PROVIDED MATERIAL:
####

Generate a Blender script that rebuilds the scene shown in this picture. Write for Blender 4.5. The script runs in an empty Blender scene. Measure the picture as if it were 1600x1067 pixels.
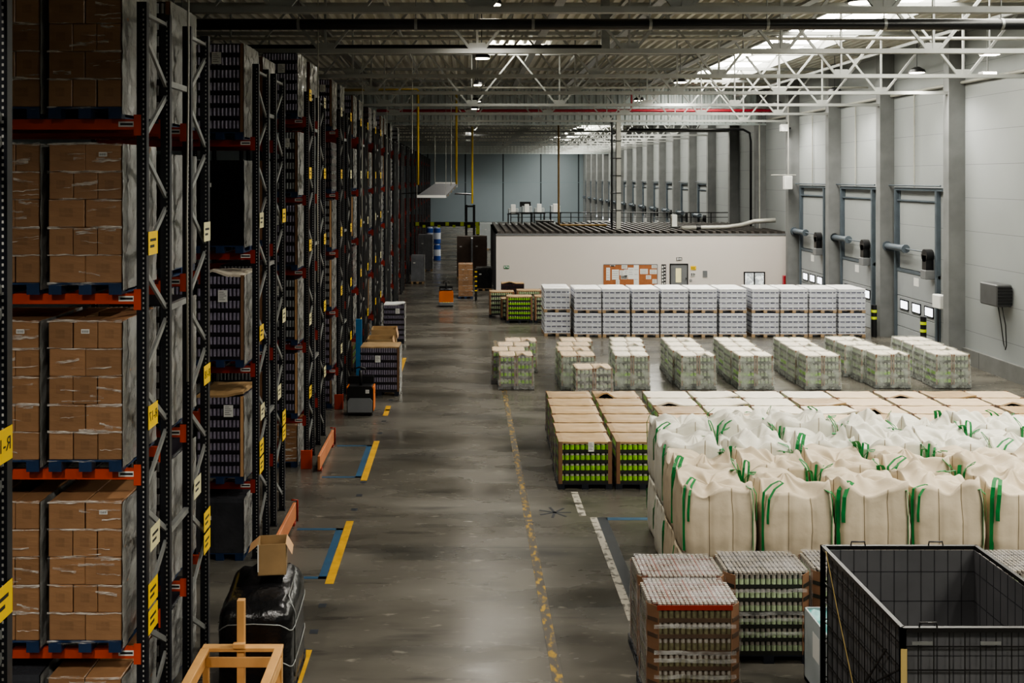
import bpy, bmesh, math, random
from mathutils import Vector, Matrix, noise, Euler
R = random.Random(7)
PI = math.pi
C = bpy.context.scene.collection
ORD = ['zeroth','first','second','third','fourth','fifth','sixth','seventh','eighth','ninth','tenth','eleventh','twelfth',
       'thirteenth','fourteenth','fifteenth','sixteenth','seventeenth','eighteenth','nineteenth','twentieth']
# ------------------------------------------------------------------ mesh builder
class MB:
    def __init__(s): s.v, s.f, s.m, s.sm = [], [], [], []
    def add(s, vs, fs, m=0, smooth=False):
        b = len(s.v); s.v += [tuple(p) for p in vs]
        for f in fs: s.f.append([i+b for i in f]); s.m.append(m); s.sm.append(smooth)
        return s
    def box(s, x0, x1, y0, y1, z0, z1, m=0):
        return s.add([(x0,y0,z0),(x1,y0,z0),(x1,y1,z0),(x0,y1,z0),(x0,y0,z1),(x1,y0,z1),(x1,y1,z1),(x0,y1,z1)],
            [(0,3,2,1),(4,5,6,7),(0,1,5,4),(1,2,6,5),(2,3,7,6),(3,0,4,7)], m)
    def cbox(s, c, d, m=0): return s.box(c[0]-d[0]/2,c[0]+d[0]/2,c[1]-d[1]/2,c[1]+d[1]/2,c[2]-d[2]/2,c[2]+d[2]/2,m)
    def chbox(s, x0, x1, y0, y1, z0, z1, c=0.01, m=0):
        bm = bmesh.new(); bmesh.ops.create_cube(bm, size=1)
        for v in bm.verts:
            v.co = Vector(((x0+x1)/2+v.co.x*(x1-x0), (y0+y1)/2+v.co.y*(y1-y0), (z0+z1)/2+v.co.z*(z1-z0)))
        bmesh.ops.bevel(bm, geom=bm.edges[:], offset=c, segments=1, affect='EDGES')
        bm.verts.index_update()
        s.add([v.co for v in bm.verts], [[v.index for v in f.verts] for f in bm.faces], m); bm.free(); return s
    def bar(s, p, q, w=.05, h=.05, m=0, up=(0,0,1)):
        p, q = Vector(p), Vector(q); d = (q-p).normalized(); u = Vector(up)
        if abs(d.dot(u)) > .98: u = Vector((0,1,0))
        a = d.cross(u).normalized(); b = a.cross(d).normalized()
        vs = [e+a*sx*w/2+b*sy*h/2 for e in (p,q) for sx,sy in ((-1,-1),(1,-1),(1,1),(-1,1))]
        return s.add(vs, [(0,1,2,3),(7,6,5,4),(0,4,5,1),(1,5,6,2),(2,6,7,3),(3,7,4,0)], m)
    def cyl(s, p, q, r=.05, n=10, m=0, r2=None, cap=True, smooth=True):
        p, q = Vector(p), Vector(q); d = (q-p).normalized(); u = Vector((0,0,1))
        if abs(d.dot(u)) > .98: u = Vector((0,1,0))
        a = d.cross(u).normalized(); b = a.cross(d).normalized(); r2 = r if r2 is None else r2
        vs = []
        for e, rr in ((p,r),(q,r2)):
            for i in range(n):
                t = 2*PI*i/n; vs.append(e+a*math.cos(t)*rr+b*math.sin(t)*rr)
        s.add(vs, [(i,(i+1)%n,n+(i+1)%n,n+i) for i in range(n)], m, smooth)
        if cap: s.add(vs[:n], [list(range(n))[::-1]], m); s.add(vs[n:], [list(range(n))], m)
        return s
    def tube(s, pts, r=.02, n=8, m=0):
        pts = [Vector(p) for p in pts]; k = len(pts); rings = []
        for i, p in enumerate(pts):
            d = (pts[min(i+1,k-1)]-pts[max(i-1,0)]).normalized(); u = Vector((0,0,1))
            if abs(d.dot(u)) > .95: u = Vector((0,1,0))
            a = d.cross(u).normalized(); b = a.cross(d).normalized()
            rings += [p+a*math.cos(2*PI*j/n)*r+b*math.sin(2*PI*j/n)*r for j in range(n)]
        fs = [(i*n+j,i*n+(j+1)%n,(i+1)*n+(j+1)%n,(i+1)*n+j) for i in range(k-1) for j in range(n)]
        fs += [list(range(n))[::-1], list(range((k-1)*n,k*n))]
        return s.add(rings, fs, m, True)
    def ribbon(s, pts, w, side, m=0, th=.006):
        side = Vector(side); vs = []
        k = len(pts)
        for i, p in enumerate(pts):
            p = Vector(p); d = (Vector(pts[min(i+1,k-1)])-Vector(pts[max(i-1,0)])).normalized()
            nrm = d.cross(side); nrm = nrm.normalized() if nrm.length > 1e-4 else Vector((0,0,1))
            vs += [p-side*w/2-nrm*th/2, p+side*w/2-nrm*th/2, p+side*w/2+nrm*th/2, p-side*w/2+nrm*th/2]
        fs = []
        for i in range(k-1):
            a, b = i*4, i*4+4
            for j in range(4): fs.append((a+j, a+(j+1)%4, b+(j+1)%4, b+j))
        fs += [(0,3,2,1), ((k-1)*4,(k-1)*4+1,(k-1)*4+2,(k-1)*4+3)]
        return s.add(vs, fs, m)
    def grid(s, fn, nu, nv, m=0, smooth=True):
        vs = [fn(i/nu, j/nv) for j in range(nv+1) for i in range(nu+1)]
        fs = [(j*(nu+1)+i, j*(nu+1)+i+1, (j+1)*(nu+1)+i+1, (j+1)*(nu+1)+i) for j in range(nv) for i in range(nu)]
        return s.add(vs, fs, m, smooth)
    def prism(s, poly, y0, y1, m=0):          # poly in (x,z), extruded along y
        n = len(poly)
        return s.add([(x,y0,z) for x,z in poly]+[(x,y1,z) for x,z in poly],
            [list(range(n)), list(range(n,2*n))[::-1]]+[(i,n+i,n+(i+1)%n,(i+1)%n) for i in range(n)], m)
    def mesh(s, name, *mats):
        me = bpy.data.meshes.new(name); me.from_pydata(s.v, [], s.f)
        for mt in mats: me.materials.append(mt)
        me.polygons.foreach_set('material_index', s.m); me.polygons.foreach_set('use_smooth', s.sm)
        me.update(); return me
# ------------------------------------------------------------------ objects
def link(name, data, parent=None, loc=(0,0,0), rz=0, label=None, mat=None):
    o = bpy.data.objects.new(name, data); C.objects.link(o); o.parent = parent
    o.location = loc; o.rotation_euler = (0,0,rz)
    if label: o['label'] = label
    return o
def tag(o, label=None, cat=None, group=None, kind=None):
    if label: o['label'] = label
    if cat: o['category'] = cat
    if group: o['group'] = group
    if kind: o['kind'] = kind
    return o
def thing(name, label, cat, loc=(0,0,0), rz=0, group=None):
    return tag(link(name, None, None, loc, rz), label, cat, group)
def solid(name, mesh, label, cat, loc=(0,0,0), rz=0, group=None):
    return tag(link(name, mesh, None, loc, rz), label, cat, group)
def struct(name, mesh, label=None, cat=None, loc=(0,0,0), rz=0, parent=None):
    o = link(name, mesh, parent, loc, rz)
    if parent is None: tag(o, label, cat, None, 'structure')
    return o
def place(name, spec, label, cat, loc=(0,0,0), rz=0, group=None):
    """spec: list of (part name, mesh, loc, rz, label, children)"""
    t = thing(name, label, cat, loc, rz, group)
    def rec(par, sp):
        for p in sp:
            o = link(p[0], p[1], par, p[2] if len(p) > 2 else (0,0,0), p[3] if len(p) > 3 else 0, p[4] if len(p) > 4 else None)
            if len(p) > 5 and p[5]: rec(o, p[5])
    rec(t, spec); return t
def nz(x, y, z, s=1, seed=0): return noise.noise(Vector((x*s+seed*17.3, y*s+seed*5.1, z*s-seed*9.7)))
# ------------------------------------------------------------------ materials
def srgb(h):
    h = h.lstrip('#'); o = []
    for i in (0,2,4):
        c = int(h[i:i+2],16)/255; o.append(c/12.92 if c <= .04045 else ((c+.055)/1.055)**2.4)
    return (*o, 1)
def newmat(name):
    m = bpy.data.materials.new(name); m.use_nodes = True; nt = m.node_tree
    b = nt.nodes['Principled BSDF']; return m, nt, b
def N(nt, t, **kw):
    n = nt.nodes.new(t)
    for k, v in kw.items():
        if k in n.inputs: n.inputs[k].default_value = v
        else: setattr(n, k, v)
    return n
def mat(name, col, rough=.5, metal=0, var=.12, scale=3., stretch=(1,1,1), bump=0, bscale=30., coat=0, rnd=0, rvar=.0, emit=None, space='Object', spec=.5):
    m, nt, b = newmat(name); L = nt.links.new
    col = srgb(col) if isinstance(col, str) else (*col, 1)
    b.inputs['Roughness'].default_value = rough; b.inputs['Metallic'].default_value = metal
    b.inputs['Coat Weight'].default_value = coat; b.inputs['Coat Roughness'].default_value = .18
    b.inputs['Specular IOR Level'].default_value = spec
    tc = N(nt,'ShaderNodeTexCoord'); mp = N(nt,'ShaderNodeMapping'); mp.inputs['Scale'].default_value = stretch
    L(tc.outputs[space], mp.inputs['Vector'])
    no = N(nt,'ShaderNodeTexNoise', Scale=scale, Detail=5.); L(mp.outputs['Vector'], no.inputs['Vector'])
    mr = N(nt,'ShaderNodeMapRange'); mr.inputs['From Min'].default_value=.25; mr.inputs['From Max'].default_value=.75
    mr.inputs['To Min'].default_value = 1-var; mr.inputs['To Max'].default_value = 1+var
    L(no.outputs['Fac'], mr.inputs['Value'])
    hs = N(nt,'ShaderNodeHueSaturation'); hs.inputs['Color'].default_value = col
    if rnd:
        oi = N(nt,'ShaderNodeObjectInfo'); r2 = N(nt,'ShaderNodeMapRange')
        r2.inputs['To Min'].default_value = 1-rnd; r2.inputs['To Max'].default_value = 1+rnd
        L(oi.outputs['Random'], r2.inputs['Value']); mu = N(nt,'ShaderNodeMath', operation='MULTIPLY')
        L(mr.outputs['Result'], mu.inputs[0]); L(r2.outputs['Result'], mu.inputs[1]); L(mu.outputs[0], hs.inputs['Value'])
    else: L(mr.outputs['Result'], hs.inputs['Value'])
    L(hs.outputs['Color'], b.inputs['Base Color'])
    if rvar:
        rr = N(nt,'ShaderNodeMapRange'); rr.inputs['From Min'].default_value=.3; rr.inputs['From Max'].default_value=.7
        rr.inputs['To Min'].default_value = max(.02,rough-rvar); rr.inputs['To Max'].default_value = rough+rvar
        L(no.outputs['Fac'], rr.inputs['Value']); L(rr.outputs['Result'], b.inputs['Roughness'])
    if bump:
        n2 = N(nt,'ShaderNodeTexNoise', Scale=bscale, Detail=3.); L(mp.outputs['Vector'], n2.inputs['Vector'])
        bp = N(nt,'ShaderNodeBump', Strength=bump, Distance=.02); L(n2.outputs['Fac'], bp.inputs['Height']); L(bp.outputs['Normal'], b.inputs['Normal'])
        if coat: L(bp.outputs['Normal'], b.inputs['Coat Normal'])
    if emit:
        b.inputs['Emission Color'].default_value = col; b.inputs['Emission Strength'].default_value = emit
    m['hs'] = hs.name
    return m
def mix_in(m, fac_socket_builder, col):
    """darken / tint base colour where the built factor is 1"""
    nt = m.node_tree; b = nt.nodes['Principled BSDF']; L = nt.links.new
    src = b.inputs['Base Color'].links[0].from_socket
    mx = N(nt,'ShaderNodeMix', data_type='RGBA'); L(src, mx.inputs['A']); mx.inputs['B'].default_value = srgb(col) if isinstance(col,str) else (*col,1)
    L(fac_socket_builder(nt, L), mx.inputs['Factor']); L(mx.outputs['Result'], b.inputs['Base Color']); return m
def line_fac(axis, period, width, space='Object', offset=0):
    def f(nt, L):
        tc = N(nt,'ShaderNodeTexCoord'); sp = N(nt,'ShaderNodeSeparateXYZ'); L(tc.outputs[space], sp.inputs[0])
        a = N(nt,'ShaderNodeMath', operation='ADD'); L(sp.outputs[axis], a.inputs[0]); a.inputs[1].default_value = offset+1000*period
        p = N(nt,'ShaderNodeMath', operation='MODULO'); L(a.outputs[0], p.inputs[0]); p.inputs[1].default_value = period
        c = N(nt,'ShaderNodeMath', operation='LESS_THAN'); L(p.outputs[0], c.inputs[0]); c.inputs[1].default_value = width
        return c.outputs[0]
    return f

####

AIM OF THE EXERCISE:
Identify the lines that contain the string "scene", and copy every one of them.

TASK ANSWER:
Generate a Blender script that rebuilds the scene shown in this picture. Write for Blender 4.5. The script runs in an empty Blender scene. Measure the picture as if it were 1600x1067 pixels.
C = bpy.context.scene.collection